My column today from the best little newspaper south of Jewfish Creek, the Keys Weekly.
Q. What exactly did Goldman Sachs do to get into such trouble?
A. Late last week, the country’s premier investment bank Goldman Sachs was accused of securities fraud in a civil suit filed by the Securities and Exchange Commission. The SEC claims Goldman created and sold a complicated mortgage investment that was covertly designed to fail.
The investment that Goldman sold to investors was called a synthetic collateralized debt obligation, or CDO, which is essentially a bet on another bet tied to a bundle of very low quality mortgages. Goldman appears to have tricked investors into believing the CDO was being managed by people who wanted mortgage holders to keep making their payments, when in reality it was secretly created by a hedge fund that was the world’s biggest short-seller in the subprime mortgage market. Those guys badly wanted the mortgage holders to default, and they did. Investors lost over $1 billion, while the short-seller made a profit of $1 billion.

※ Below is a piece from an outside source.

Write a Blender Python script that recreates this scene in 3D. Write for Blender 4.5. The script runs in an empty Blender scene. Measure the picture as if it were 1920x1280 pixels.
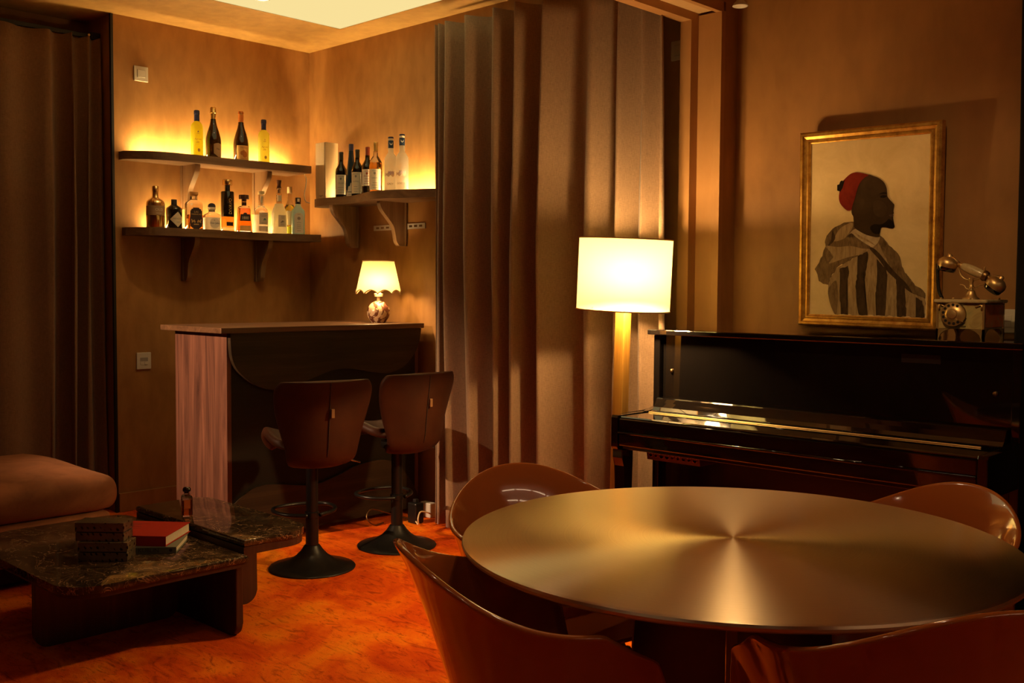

Why would Goldman do this? Fees – both from their own role in structuring the deal, as well as those paid by the hedge fund for other services it may have had Goldman provide. Whether or not Goldman made money by actively betting against the same bad CDOs they secretly helped create remains to be seen.
The case is significant for a number of reasons. The first is – and there is really no pleasant way to put this – the SEC has been a consistently horrible regulator for quite some time now. Pursuing this case against Goldman may mean the agency has finally found a spine. It also means the odds of serious financial reform just increased dramatically because Goldman can no longer push back.
This case highlights a major flaw in the business models of Wall Street banks, too. Namely, they treat their customers atrociously. The ultimate outcome of this case is in some ways immaterial. Everything you could ever want to know about how dishonest a big Wall Street bank can be is summarized in this case. And it is far more damaging than a lawsuit could ever be.